Problem description: Would you repeat the listing exactly but omit every picture?
____
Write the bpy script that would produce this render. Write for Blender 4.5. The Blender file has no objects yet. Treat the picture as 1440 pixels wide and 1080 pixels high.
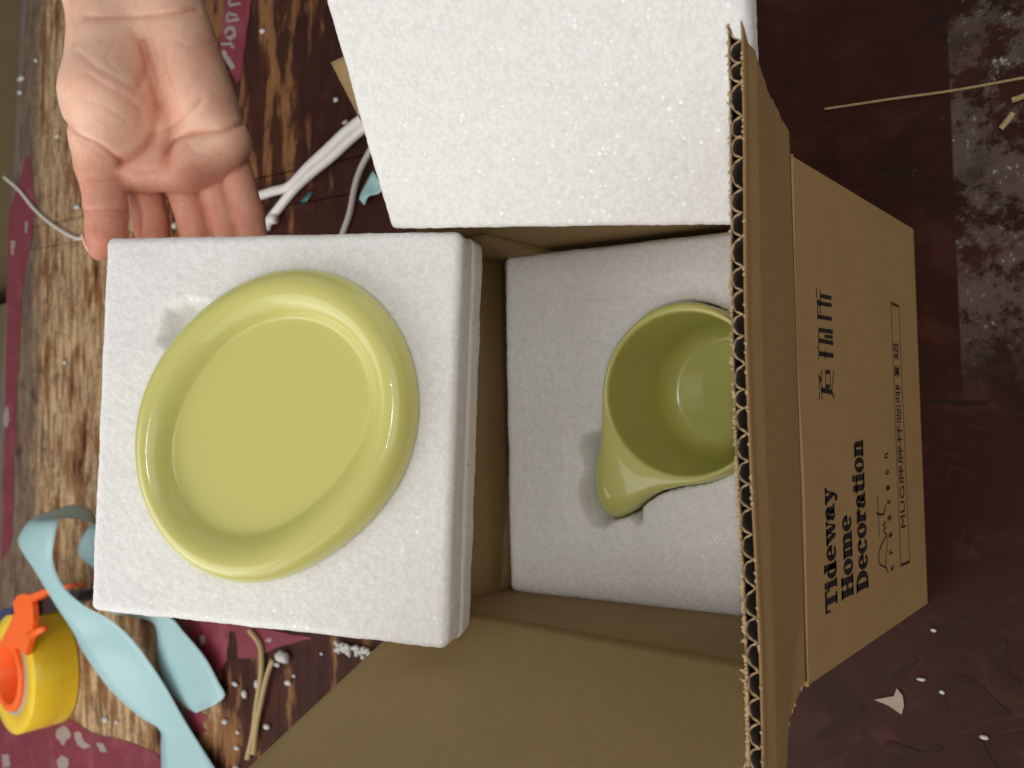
import bpy, bmesh, math, random
import numpy as np
from mathutils import Matrix, Vector
random.seed(4); RNG = np.random.default_rng(7)
scene = bpy.context.scene
COL = scene.collection

# ------------------------------------------------------------------ camera
F = 1165.0                                   # focal length in photo pixels
CAM = np.array([0.0004, -0.10698, 0.43191])  # metres, table top is z = 0
R_ = np.array([0.99890472, -0.04083978, 0.02283584])   # photographer's right
D_ = np.array([-0.01651201, -0.76431749, -0.64462867]) # photographer's down
V_ = np.array([0.04378033, 0.64354556, -0.7641547])    # view direction
cd = bpy.data.cameras.new('camera'); cam = bpy.data.objects.new('camera', cd); COL.objects.link(cam)
cd.sensor_width = 36; cd.lens = F/1440*36; cd.clip_start = .01; cd.clip_end = 60
m = Matrix.Identity(4)
for i, a in enumerate((D_, R_, -V_)):        # phone held upright, picture stored on its side
    for k in range(3): m[k][i] = a[k]
for k in range(3): m[k][3] = CAM[k]
cam.matrix_world = m
cd.dof.use_dof = True; cd.dof.focus_distance = .285; cd.dof.aperture_fstop = 20
scene.camera = cam

# ------------------------------------------------------------------ light
w = bpy.data.worlds.new('World'); scene.world = w; w.use_nodes = True
bg = w.node_tree.nodes['Background']; bg.inputs[0].default_value = (1, .965, .92, 1); bg.inputs[1].default_value = .20
def area(name, loc, target, sx, sy, power, col):
    l = bpy.data.lights.new(name, 'AREA'); l.shape = 'RECTANGLE'; l.size = sx; l.size_y = sy
    l.energy = power; l.color = col
    o = bpy.data.objects.new(name, l); COL.objects.link(o)
    o.location = loc; o.rotation_euler = (Vector(target)-Vector(loc)).to_track_quat('-Z', 'Y').to_euler()
    return o
LC = (1, .972, .935)
area('ceiling_tube_light', (-.12, -.95, 2.25), (0, .15, .1), .7, .018, 10.5, LC)
area('bench_lamp', (-.5, .75, 1.1), (-.1, .4, .1), 1.1, .8, 7.2, LC)
area('far_fill_lamp', (-1.0, 1.1, .9), (-.1, .5, .1), .8, .6, 3.4, LC)  # second unseen lamp, added to brighten the far left
area('near_fill_light', (0, -2.0, 1.7), (0, .1, .1), 2.0, 1.4, 14, LC)  # added fill from the near side, not a window
area('left_fill_light', (-2.1, .1, 1.5), (0, .1, .1), 2.0, 1.4, 12, LC)  # unseen fill light added on the left, no real window
area('right_fill_light', (2.1, .1, 1.5), (0, .1, .1), 2.0, 1.4, 3.0, LC)  # weak unseen fill added on the right, no real window
scene.view_settings.view_transform = 'Standard'; scene.view_settings.look = 'None'
scene.view_settings.exposure = 0; scene.view_settings.gamma = 1

# ------------------------------------------------------------------ helpers: geometry
def ray(x, y):
    u, v = 1080-y, x
    d = V_ + R_*(u-540)/F + D_*(v-720)/F
    return d
def onplane(x, y, P, n):
    d = ray(x, y); n = np.array(n); return CAM + d*(((np.array(P)-CAM)@n)/(d@n))
def onz(x, y, z=0.): return onplane(x, y, (0, 0, z), (0, 0, 1))
def ony(x, y, Y=0.): return onplane(x, y, (0, Y, 0), (0, 1, 0))
def atd(x, y, depth): return CAM + ray(x, y)*depth
def rot(rx, ry, rz):
    cx, sx, cy, sy, cz, sz = np.cos(rx), np.sin(rx), np.cos(ry), np.sin(ry), np.cos(rz), np.sin(rz)
    return np.array([[cz,-sz,0],[sz,cz,0],[0,0,1]])@np.array([[cy,0,sy],[0,1,0],[-sy,0,cy]])@np.array([[1,0,0],[0,cx,-sx],[0,sx,cx]])

def tag(o, label=None, cat=None, group=None, kind=None):
    if label: o['label'] = label
    if cat: o['category'] = cat
    if group: o['group'] = group
    if kind: o['kind'] = kind
    return o
def empty(name, loc=(0, 0, 0)):
    o = bpy.data.objects.new(name, None); COL.objects.link(o); o.location = loc; o.empty_display_size = .02
    return o
def mesh(name, V, Fc, mat, parent=None, smooth=True, M=None):
    """V in world coordinates (or local, with matrix M)"""
    me = bpy.data.meshes.new(name)
    V = np.asarray(V, float)
    me.from_pydata([tuple(p) for p in V], [], [tuple(f) for f in Fc])
    bm = bmesh.new(); bm.from_mesh(me); bmesh.ops.recalc_face_normals(bm, faces=bm.faces); bm.to_mesh(me); bm.free()
    if smooth: me.polygons.foreach_set('use_smooth', [True]*len(me.polygons))
    me.materials.append(mat); me.update()
    o = bpy.data.objects.new(name, me); COL.objects.link(o)
    if M is not None: o.matrix_world = M
    if parent is not None:
        o.parent = parent
        o.matrix_parent_inverse = Matrix.Identity(4)
        if parent.type == 'EMPTY' or True:
            o.matrix_parent_inverse = world_of(parent).inverted()
    return o
def world_of(o):
    M = o.matrix_basis.copy()
    if o.parent is not None: M = world_of(o.parent) @ o.matrix_parent_inverse @ M
    return M
def boxvf(p0, p1):
    (a, b, c), (d, e, f) = p0, p1
    V = [(a,b,c),(d,b,c),(d,e,c),(a,e,c),(a,b,f),(d,b,f),(d,e,f),(a,e,f)]
    return V, [(0,3,2,1),(4,5,6,7),(0,1,5,4),(1,2,6,5),(2,3,7,6),(3,0,4,7)]
def prism(poly, off):
    """extrude a planar 3-D polygon by vector off"""
    n = len(poly); V = [tuple(p) for p in poly]+[tuple(np.array(p)+off) for p in poly]
    Fc = [tuple(range(n))[::-1], tuple(range(n, 2*n))]+[(i, (i+1)%n, (i+1)%n+n, i+n) for i in range(n)]
    return V, Fc
class MB:
    def __init__(s): s.V = []; s.F = []
    def add(s, V, Fc):
        k = len(s.V); s.V += [tuple(p) for p in V]; s.F += [tuple(i+k for i in f) for f in Fc]; return s
    def build(s, name, mat, parent=None, smooth=False, M=None): return mesh(name, s.V, s.F, mat, parent, smooth, M)
def resample(P, n):
    P = np.asarray(P, float); d = np.r_[0, np.cumsum(np.linalg.norm(np.diff(P, axis=0), axis=1))]
    t = np.linspace(0, d[-1], n); return np.c_[tuple(np.interp(t, d, P[:, k]) for k in range(P.shape[1]))]
def smooth_poly(P, n):
    """Catmull-Rom through P then resample"""
    P = np.asarray(P, float); Q = np.vstack([2*P[0]-P[1], P, 2*P[-1]-P[-2]]); out = []
    for i in range(1, len(Q)-2):
        for t in np.linspace(0, 1, 12, endpoint=False):
            a, b, c, d = Q[i-1], Q[i], Q[i+1], Q[i+2]
            out.append(.5*((2*b)+(c-a)*t+(2*a-5*b+4*c-d)*t*t+(3*b-a-3*c+d)*t**3))
    out.append(P[-1]); return resample(out, n)
def tube(P, r, n=8, closed_ends=True):
    P = np.asarray(P, float); r = np.broadcast_to(np.asarray(r, float), len(P)); V = []; Fc = []
    up = np.array([.3, .2, 1.])
    for i in range(len(P)):
        t = P[min(i+1, len(P)-1)]-P[max(i-1, 0)]; t /= np.linalg.norm(t)
        a = np.cross(t, up); a /= np.linalg.norm(a); b = np.cross(a, t)
        for k in range(n):
            th = 2*math.pi*k/n; V.append(P[i]+r[i]*(a*math.cos(th)+b*math.sin(th)))
    for i in range(len(P)-1):
        for k in range(n): Fc.append((i*n+k, i*n+(k+1)%n, (i+1)*n+(k+1)%n, (i+1)*n+k))
    Fc += [tuple(range(n))[::-1], tuple(range((len(P)-1)*n, len(P)*n))]
    return V, Fc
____
Written solution:
Write the bpy script that would produce this render. Write for Blender 4.5. The Blender file has no objects yet. Treat the picture as 1440 pixels wide and 1080 pixels high.
import bpy, bmesh, math, random
import numpy as np
from mathutils import Matrix, Vector
random.seed(4); RNG = np.random.default_rng(7)
scene = bpy.context.scene
COL = scene.collection

# ------------------------------------------------------------------ camera
F = 1165.0                                   # focal length in photo pixels
CAM = np.array([0.0004, -0.10698, 0.43191])  # metres, table top is z = 0
R_ = np.array([0.99890472, -0.04083978, 0.02283584])   # photographer's right
D_ = np.array([-0.01651201, -0.76431749, -0.64462867]) # photographer's down
V_ = np.array([0.04378033, 0.64354556, -0.7641547])    # view direction
cd = bpy.data.cameras.new('camera'); cam = bpy.data.objects.new('camera', cd); COL.objects.link(cam)
cd.sensor_width = 36; cd.lens = F/1440*36; cd.clip_start = .01; cd.clip_end = 60
m = Matrix.Identity(4)
for i, a in enumerate((D_, R_, -V_)):        # phone held upright, picture stored on its side
    for k in range(3): m[k][i] = a[k]
for k in range(3): m[k][3] = CAM[k]
cam.matrix_world = m
cd.dof.use_dof = True; cd.dof.focus_distance = .285; cd.dof.aperture_fstop = 20
scene.camera = cam

# ------------------------------------------------------------------ light
w = bpy.data.worlds.new('World'); scene.world = w; w.use_nodes = True
bg = w.node_tree.nodes['Background']; bg.inputs[0].default_value = (1, .965, .92, 1); bg.inputs[1].default_value = .20
def area(name, loc, target, sx, sy, power, col):
    l = bpy.data.lights.new(name, 'AREA'); l.shape = 'RECTANGLE'; l.size = sx; l.size_y = sy
    l.energy = power; l.color = col
    o = bpy.data.objects.new(name, l); COL.objects.link(o)
    o.location = loc; o.rotation_euler = (Vector(target)-Vector(loc)).to_track_quat('-Z', 'Y').to_euler()
    return o
LC = (1, .972, .935)
area('ceiling_tube_light', (-.12, -.95, 2.25), (0, .15, .1), .7, .018, 10.5, LC)
area('bench_lamp', (-.5, .75, 1.1), (-.1, .4, .1), 1.1, .8, 7.2, LC)
area('far_fill_lamp', (-1.0, 1.1, .9), (-.1, .5, .1), .8, .6, 3.4, LC)  # second unseen lamp, added to brighten the far left
area('near_fill_light', (0, -2.0, 1.7), (0, .1, .1), 2.0, 1.4, 14, LC)  # added fill from the near side, not a window
area('left_fill_light', (-2.1, .1, 1.5), (0, .1, .1), 2.0, 1.4, 12, LC)  # unseen fill light added on the left, no real window
area('right_fill_light', (2.1, .1, 1.5), (0, .1, .1), 2.0, 1.4, 3.0, LC)  # weak unseen fill added on the right, no real window
scene.view_settings.view_transform = 'Standard'; scene.view_settings.look = 'None'
scene.view_settings.exposure = 0; scene.view_settings.gamma = 1

# ------------------------------------------------------------------ helpers: geometry
def ray(x, y):
    u, v = 1080-y, x
    d = V_ + R_*(u-540)/F + D_*(v-720)/F
    return d
def onplane(x, y, P, n):
    d = ray(x, y); n = np.array(n); return CAM + d*(((np.array(P)-CAM)@n)/(d@n))
def onz(x, y, z=0.): return onplane(x, y, (0, 0, z), (0, 0, 1))
def ony(x, y, Y=0.): return onplane(x, y, (0, Y, 0), (0, 1, 0))
def atd(x, y, depth): return CAM + ray(x, y)*depth
def rot(rx, ry, rz):
    cx, sx, cy, sy, cz, sz = np.cos(rx), np.sin(rx), np.cos(ry), np.sin(ry), np.cos(rz), np.sin(rz)
    return np.array([[cz,-sz,0],[sz,cz,0],[0,0,1]])@np.array([[cy,0,sy],[0,1,0],[-sy,0,cy]])@np.array([[1,0,0],[0,cx,-sx],[0,sx,cx]])

def tag(o, label=None, cat=None, group=None, kind=None):
    if label: o['label'] = label
    if cat: o['category'] = cat
    if group: o['group'] = group
    if kind: o['kind'] = kind
    return o
def empty(name, loc=(0, 0, 0)):
    o = bpy.data.objects.new(name, None); COL.objects.link(o); o.location = loc; o.empty_display_size = .02
    return o
def mesh(name, V, Fc, mat, parent=None, smooth=True, M=None):
    """V in world coordinates (or local, with matrix M)"""
    me = bpy.data.meshes.new(name)
    V = np.asarray(V, float)
    me.from_pydata([tuple(p) for p in V], [], [tuple(f) for f in Fc])
    bm = bmesh.new(); bm.from_mesh(me); bmesh.ops.recalc_face_normals(bm, faces=bm.faces); bm.to_mesh(me); bm.free()
    if smooth: me.polygons.foreach_set('use_smooth', [True]*len(me.polygons))
    me.materials.append(mat); me.update()
    o = bpy.data.objects.new(name, me); COL.objects.link(o)
    if M is not None: o.matrix_world = M
    if parent is not None:
        o.parent = parent
        o.matrix_parent_inverse = Matrix.Identity(4)
        if parent.type == 'EMPTY' or True:
            o.matrix_parent_inverse = world_of(parent).inverted()
    return o
def world_of(o):
    M = o.matrix_basis.copy()
    if o.parent is not None: M = world_of(o.parent) @ o.matrix_parent_inverse @ M
    return M
def boxvf(p0, p1):
    (a, b, c), (d, e, f) = p0, p1
    V = [(a,b,c),(d,b,c),(d,e,c),(a,e,c),(a,b,f),(d,b,f),(d,e,f),(a,e,f)]
    return V, [(0,3,2,1),(4,5,6,7),(0,1,5,4),(1,2,6,5),(2,3,7,6),(3,0,4,7)]
def prism(poly, off):
    """extrude a planar 3-D polygon by vector off"""
    n = len(poly); V = [tuple(p) for p in poly]+[tuple(np.array(p)+off) for p in poly]
    Fc = [tuple(range(n))[::-1], tuple(range(n, 2*n))]+[(i, (i+1)%n, (i+1)%n+n, i+n) for i in range(n)]
    return V, Fc
class MB:
    def __init__(s): s.V = []; s.F = []
    def add(s, V, Fc):
        k = len(s.V); s.V += [tuple(p) for p in V]; s.F += [tuple(i+k for i in f) for f in Fc]; return s
    def build(s, name, mat, parent=None, smooth=False, M=None): return mesh(name, s.V, s.F, mat, parent, smooth, M)
def resample(P, n):
    P = np.asarray(P, float); d = np.r_[0, np.cumsum(np.linalg.norm(np.diff(P, axis=0), axis=1))]
    t = np.linspace(0, d[-1], n); return np.c_[tuple(np.interp(t, d, P[:, k]) for k in range(P.shape[1]))]
def smooth_poly(P, n):
    """Catmull-Rom through P then resample"""
    P = np.asarray(P, float); Q = np.vstack([2*P[0]-P[1], P, 2*P[-1]-P[-2]]); out = []
    for i in range(1, len(Q)-2):
        for t in np.linspace(0, 1, 12, endpoint=False):
            a, b, c, d = Q[i-1], Q[i], Q[i+1], Q[i+2]
            out.append(.5*((2*b)+(c-a)*t+(2*a-5*b+4*c-d)*t*t+(3*b-a-3*c+d)*t**3))
    out.append(P[-1]); return resample(out, n)
def tube(P, r, n=8, closed_ends=True):
    P = np.asarray(P, float); r = np.broadcast_to(np.asarray(r, float), len(P)); V = []; Fc = []
    up = np.array([.3, .2, 1.])
    for i in range(len(P)):
        t = P[min(i+1, len(P)-1)]-P[max(i-1, 0)]; t /= np.linalg.norm(t)
        a = np.cross(t, up); a /= np.linalg.norm(a); b = np.cross(a, t)
        for k in range(n):
            th = 2*math.pi*k/n; V.append(P[i]+r[i]*(a*math.cos(th)+b*math.sin(th)))
    for i in range(len(P)-1):
        for k in range(n): Fc.append((i*n+k, i*n+(k+1)%n, (i+1)*n+(k+1)%n, (i+1)*n+k))
    Fc += [tuple(range(n))[::-1], tuple(range((len(P)-1)*n, len(P)*n))]
    return V, Fc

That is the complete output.